しかし,名目上は見舞金であっても実質民事損害賠償として支払われることはありえます。このような金銭については,保険給付の支給調整を行うべきか否か問題となります。この点については,民事損害賠償として支払われたことが明らかであつても,前記(A)の示談金及び和解金の取扱いと同様に,保険給付が将来にわたり支給されることを前提としてこれに上積みして支払われることが一般的であり(精神的損害をてん補する目的で支払われる場合のほか,逸失利益分の上積みとして支払われる場合が考えられます。),やはり支給調整の対象とならないことが多いといえます。

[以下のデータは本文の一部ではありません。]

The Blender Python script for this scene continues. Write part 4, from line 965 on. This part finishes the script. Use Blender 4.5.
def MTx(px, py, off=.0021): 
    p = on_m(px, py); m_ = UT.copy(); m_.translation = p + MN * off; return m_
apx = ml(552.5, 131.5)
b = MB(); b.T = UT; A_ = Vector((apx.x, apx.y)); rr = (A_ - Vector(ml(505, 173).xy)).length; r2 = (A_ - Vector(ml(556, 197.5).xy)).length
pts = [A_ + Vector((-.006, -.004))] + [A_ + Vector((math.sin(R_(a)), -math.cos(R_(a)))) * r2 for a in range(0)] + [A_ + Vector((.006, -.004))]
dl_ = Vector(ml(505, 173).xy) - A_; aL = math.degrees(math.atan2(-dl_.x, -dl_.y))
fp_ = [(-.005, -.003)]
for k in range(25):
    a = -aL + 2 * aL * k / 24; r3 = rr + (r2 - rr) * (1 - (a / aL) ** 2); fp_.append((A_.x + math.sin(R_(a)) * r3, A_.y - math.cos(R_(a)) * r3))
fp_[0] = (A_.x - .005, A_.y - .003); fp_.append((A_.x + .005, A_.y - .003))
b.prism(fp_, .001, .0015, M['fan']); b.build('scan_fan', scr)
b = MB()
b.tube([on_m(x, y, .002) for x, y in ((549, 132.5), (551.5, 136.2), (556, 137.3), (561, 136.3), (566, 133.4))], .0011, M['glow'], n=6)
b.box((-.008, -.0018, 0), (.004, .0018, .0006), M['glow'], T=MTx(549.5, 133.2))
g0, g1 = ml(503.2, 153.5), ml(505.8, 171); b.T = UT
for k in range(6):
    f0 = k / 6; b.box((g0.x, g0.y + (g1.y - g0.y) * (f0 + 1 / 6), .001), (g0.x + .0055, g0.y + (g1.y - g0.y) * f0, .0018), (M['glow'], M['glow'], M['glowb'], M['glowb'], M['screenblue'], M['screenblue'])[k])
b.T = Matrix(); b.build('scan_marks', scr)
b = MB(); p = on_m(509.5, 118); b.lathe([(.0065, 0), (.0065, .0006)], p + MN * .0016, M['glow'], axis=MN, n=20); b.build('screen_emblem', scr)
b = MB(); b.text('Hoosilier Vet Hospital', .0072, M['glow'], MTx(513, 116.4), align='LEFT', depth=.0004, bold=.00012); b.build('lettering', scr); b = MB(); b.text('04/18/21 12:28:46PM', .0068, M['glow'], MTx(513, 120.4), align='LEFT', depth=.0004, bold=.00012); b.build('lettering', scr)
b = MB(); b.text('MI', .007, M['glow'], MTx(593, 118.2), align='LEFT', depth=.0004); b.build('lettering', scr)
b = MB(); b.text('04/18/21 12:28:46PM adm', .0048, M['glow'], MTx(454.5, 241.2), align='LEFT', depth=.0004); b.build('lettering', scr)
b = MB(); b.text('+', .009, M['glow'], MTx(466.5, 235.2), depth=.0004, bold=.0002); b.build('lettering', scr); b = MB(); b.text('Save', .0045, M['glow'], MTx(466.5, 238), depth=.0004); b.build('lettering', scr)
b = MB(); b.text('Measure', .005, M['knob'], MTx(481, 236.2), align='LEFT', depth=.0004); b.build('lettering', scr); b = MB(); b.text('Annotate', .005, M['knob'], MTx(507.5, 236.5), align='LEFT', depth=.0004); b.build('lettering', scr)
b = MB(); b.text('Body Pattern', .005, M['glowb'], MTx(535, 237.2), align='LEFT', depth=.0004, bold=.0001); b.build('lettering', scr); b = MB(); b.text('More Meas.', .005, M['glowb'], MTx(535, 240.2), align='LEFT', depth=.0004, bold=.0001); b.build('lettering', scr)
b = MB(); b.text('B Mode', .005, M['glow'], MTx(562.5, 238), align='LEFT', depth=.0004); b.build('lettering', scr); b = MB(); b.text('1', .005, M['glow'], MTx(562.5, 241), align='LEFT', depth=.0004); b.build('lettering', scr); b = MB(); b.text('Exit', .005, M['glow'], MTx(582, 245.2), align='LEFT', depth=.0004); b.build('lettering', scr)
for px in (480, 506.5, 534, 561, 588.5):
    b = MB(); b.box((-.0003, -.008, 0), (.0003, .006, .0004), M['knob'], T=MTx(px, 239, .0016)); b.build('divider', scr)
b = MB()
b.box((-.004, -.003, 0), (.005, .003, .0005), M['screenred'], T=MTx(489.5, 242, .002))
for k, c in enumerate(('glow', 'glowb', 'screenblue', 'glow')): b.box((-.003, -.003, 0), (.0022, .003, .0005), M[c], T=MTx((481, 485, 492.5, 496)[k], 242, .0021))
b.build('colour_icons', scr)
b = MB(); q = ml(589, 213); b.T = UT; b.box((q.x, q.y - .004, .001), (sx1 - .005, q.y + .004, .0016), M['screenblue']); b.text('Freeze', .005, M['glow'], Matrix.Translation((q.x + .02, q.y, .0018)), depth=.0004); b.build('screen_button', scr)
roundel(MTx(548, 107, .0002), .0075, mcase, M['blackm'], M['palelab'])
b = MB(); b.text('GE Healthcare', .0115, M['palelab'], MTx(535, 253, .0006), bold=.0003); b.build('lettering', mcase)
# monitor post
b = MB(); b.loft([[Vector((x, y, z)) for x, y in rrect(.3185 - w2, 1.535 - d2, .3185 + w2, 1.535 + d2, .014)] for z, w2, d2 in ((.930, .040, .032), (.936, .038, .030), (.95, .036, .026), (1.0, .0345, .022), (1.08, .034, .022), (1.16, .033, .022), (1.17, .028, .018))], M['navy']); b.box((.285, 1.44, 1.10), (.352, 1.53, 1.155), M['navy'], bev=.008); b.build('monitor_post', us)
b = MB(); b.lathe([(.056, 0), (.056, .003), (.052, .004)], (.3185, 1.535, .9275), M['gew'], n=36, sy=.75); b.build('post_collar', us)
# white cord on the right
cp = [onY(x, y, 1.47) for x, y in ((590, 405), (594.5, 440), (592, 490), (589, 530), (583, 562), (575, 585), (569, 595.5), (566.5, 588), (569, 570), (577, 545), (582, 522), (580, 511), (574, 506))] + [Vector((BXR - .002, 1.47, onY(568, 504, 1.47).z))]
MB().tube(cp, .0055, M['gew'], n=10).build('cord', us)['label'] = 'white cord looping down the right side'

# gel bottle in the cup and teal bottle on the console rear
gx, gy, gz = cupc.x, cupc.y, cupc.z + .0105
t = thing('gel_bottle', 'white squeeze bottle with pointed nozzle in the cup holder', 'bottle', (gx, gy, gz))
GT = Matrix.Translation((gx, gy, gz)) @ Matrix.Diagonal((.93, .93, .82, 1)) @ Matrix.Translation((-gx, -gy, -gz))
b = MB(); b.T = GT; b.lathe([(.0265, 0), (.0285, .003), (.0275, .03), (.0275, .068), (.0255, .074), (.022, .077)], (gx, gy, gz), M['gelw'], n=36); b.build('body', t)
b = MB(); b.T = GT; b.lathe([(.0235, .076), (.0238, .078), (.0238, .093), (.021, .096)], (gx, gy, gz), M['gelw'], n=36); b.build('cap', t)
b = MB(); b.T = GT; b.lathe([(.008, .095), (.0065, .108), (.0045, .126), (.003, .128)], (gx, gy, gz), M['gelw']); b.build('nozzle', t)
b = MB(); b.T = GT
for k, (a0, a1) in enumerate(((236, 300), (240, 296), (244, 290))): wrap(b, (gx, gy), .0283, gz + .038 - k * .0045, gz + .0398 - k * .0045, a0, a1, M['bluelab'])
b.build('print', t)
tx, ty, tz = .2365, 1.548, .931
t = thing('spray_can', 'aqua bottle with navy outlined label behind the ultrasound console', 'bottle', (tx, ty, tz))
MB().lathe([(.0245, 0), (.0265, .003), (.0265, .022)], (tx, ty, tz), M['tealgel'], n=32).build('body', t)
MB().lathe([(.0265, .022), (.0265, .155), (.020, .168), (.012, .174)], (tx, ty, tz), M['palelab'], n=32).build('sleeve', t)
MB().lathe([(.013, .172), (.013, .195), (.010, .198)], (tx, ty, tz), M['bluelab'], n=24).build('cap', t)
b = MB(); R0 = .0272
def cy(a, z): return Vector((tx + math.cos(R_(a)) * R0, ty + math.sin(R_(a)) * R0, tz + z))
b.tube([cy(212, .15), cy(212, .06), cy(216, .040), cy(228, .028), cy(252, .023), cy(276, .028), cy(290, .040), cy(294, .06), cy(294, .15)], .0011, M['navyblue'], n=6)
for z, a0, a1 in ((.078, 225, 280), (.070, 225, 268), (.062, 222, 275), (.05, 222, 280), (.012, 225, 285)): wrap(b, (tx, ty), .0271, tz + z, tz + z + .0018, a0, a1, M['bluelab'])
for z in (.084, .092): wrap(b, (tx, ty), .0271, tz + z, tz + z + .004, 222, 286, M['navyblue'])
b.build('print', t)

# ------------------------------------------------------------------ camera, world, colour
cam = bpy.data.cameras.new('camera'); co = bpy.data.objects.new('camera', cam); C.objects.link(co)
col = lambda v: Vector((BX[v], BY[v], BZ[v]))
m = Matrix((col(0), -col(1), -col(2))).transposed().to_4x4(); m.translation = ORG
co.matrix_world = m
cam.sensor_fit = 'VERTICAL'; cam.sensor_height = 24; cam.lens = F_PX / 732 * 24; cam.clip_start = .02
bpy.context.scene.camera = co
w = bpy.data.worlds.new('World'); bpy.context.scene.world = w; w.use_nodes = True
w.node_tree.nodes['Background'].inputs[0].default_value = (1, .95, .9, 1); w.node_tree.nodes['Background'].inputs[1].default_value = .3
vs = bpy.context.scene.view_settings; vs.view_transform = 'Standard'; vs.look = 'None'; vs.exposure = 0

4.将来における労災保険給付と民事損害賠の調整について
 労災保険給付が年金により行われる場合,認定された障害等級に応じて将来にわたり継続的に給付を受けることができます。そこで,被災労働者からの民事損害賠償請求において,将来の年金給付をいかに取り扱うのか,すなわち,損害賠償額から将来の年金額を控除すべきかが問題となります。
 この点について,最高裁判所昭和52年10月25日判決は,下記のとおり,損害賠償額から将来の年金給付額を控除することはできないと判示しています。
 「政府が保険給付をしたことによつて,受給権者の使用者に対する損害賠償請求権が失われるのは,右保険給付が損害の填補の性質をも有する以上,政府が現実に保険金を給付して損害を補填したときに限られ,いまだ現実の給付がない以上,たとえ将来にわたり継続して給付されることが確定していても,受給権者は使用者に対し損害賠償の請求をするにあたり,このような将来の給付額を損害賠償債権額から控除することを要しないと解するのが,相当である。」
 以上のとおり,労災年金がたとえ将来にわたり継続して給付されることが確定していたとしても,損害賠償請求に際して,将来の給付額を控除する必要はありません。

5.損害のてん補を最大化するためにはどうすべきか
 以上述べてきたとおり,損害賠償と労災保険給付は,いずれも被災労働者の損害をてん補するという意味では共通していますが,てん補される損害の範囲については差異があります。そして,損害賠償については,その名目によっては労災保険給付の支給調整を受けずに支払いを受けることも可能です。
 そこで,使用者や加害行為者から訴訟外で一定額の損害賠償を受けることができるような場合には,受領するお金の名目を慰謝料など支給調整の及ばない名目にすべきです。また,和解により使用者や加害者から損害賠償金の支払いを受ける場合には,和解条項において,受領する金員が将来の労働者災害補償保険からの給付金に何ら影響を及ぼさないことを明示すべきです。
 受領金の名目や和解条項の書き方によって労災保険給付の支給に大きな影響を及ぼすので,金銭を受領する前にはあらかじめ弁護士に相談したほうがよいでしょう。
 なお,損害賠償請求訴訟を提起し判決を取得する場合には,判決文の中で損害項目ごとに金額が明示されることになるので,上記のように受領金の名目や労災保険給付に影響が及ぼさないようにするといった調整をすることはできないので,ご相談の事案は和解による解決のメリットが大きい事案といえます。

<参照条文>

労働基準法
84条2項
「使用者は,この法律による補償を行つた場合においては,同一の事由については,その価額の限度において民法による損害賠償の責を免れる。」

労働者災害補償保険法
12条の4第2項
「前項の場合において,保険給付を受けるべき者が当該第三者から同一の事由について損害賠償を受けたときは,政府は,その価額の限度で保険給付をしないことができる。」
附則64条2項本文
「労働者又はその遺族が,当該労働者を使用している事業主又は使用していた事業主から損害賠償を受けることができる場合であつて,保険給付を受けるべきときに,同一の事由について,損害賠償(当該保険給付によつててん補される損害をてん補する部分に限る。)を受けたときは,政府は,労働政策審議会の議を経て厚生労働大臣が定める基準により,その価額の限度で,保険給付をしないことができる。」